Black & Veatch has named Donnie Ginn to lead its Integrated Water and Environmental Solutions business, a newly elevated unit within the company’s Fuels & Natural Resources sector. Ginn, who has worked in the water sector for more than 30 years, will oversee strategy and delivery across drinking water, industrial water, wastewater, reuse, and environmental programmes, including work related to PFAS contaminants. He will report to Narsingh Chaudhary, president of the Fuels & Natural Resources sector.
Ginn joined Black & Veatch early in his career and has held a range of roles focused on infrastructure, regulatory and resilience challenges for utilities and public agencies.
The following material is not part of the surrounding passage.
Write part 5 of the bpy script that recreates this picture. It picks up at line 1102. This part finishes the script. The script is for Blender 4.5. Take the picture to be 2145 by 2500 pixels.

Before the promotion, he was executive vice president and water solutions leader, a post in which he guided client engagement and contributed to the company’s annual Water Report.
In a 2025 interview with Smart Water Magazine, Ginn spoke about the pressures utilities face and the work required to address them. On the costs utilities may incur to meet tightening contaminant standards, he said that Black & Veatch seeks to help utilities find ways “for securing funding and improving operational efficiency” so they can deliver safe water and meet regulatory priorities without undue burden on ratepayers.
Ginn joined Black & Veatch early in his career and has held a range of roles focused on infrastructure, regulatory and resilience challenges for utilities and public agencies
Addressing broader industry practice, Ginn discussed the concept of integrated planning. He noted that viewing water as a “single, renewable resource with value in every part of its cycle” helps utilities break out of long-standing organisational silos and pursue more resilient systems.
He also commented on data use, saying many utilities collect large volumes of information but do not yet turn it into actionable insight. Ginn pointed to the importance of establishing structured data systems and trained staff capable of turning data into planning tools that support long-term resilience.
Those themes resonate with the responsibilities of his new post. The Integrated Water and Environmental Solutions business encompasses municipal and industrial water systems, wastewater treatment, reuse, desalination, environmental remediation, permitting and compliance, and nature‑based approaches. The unit sits within a broader organisational structure that Black & Veatch has realigned around three strategic sectors, each intended to focus expertise on major infrastructure arenas.
Chaudhary said that the decision to bring the water and environmental teams together within Fuels & Natural Resources reflects how project planning and execution around water have become closely linked to other aspects of infrastructure delivery.
Ginn holds degrees in civil engineering from the University of Kentucky and the University of Cincinnati and completed an executive programme at Harvard. He is also active with industry and non‑profit organisations concerned with sustainable water systems.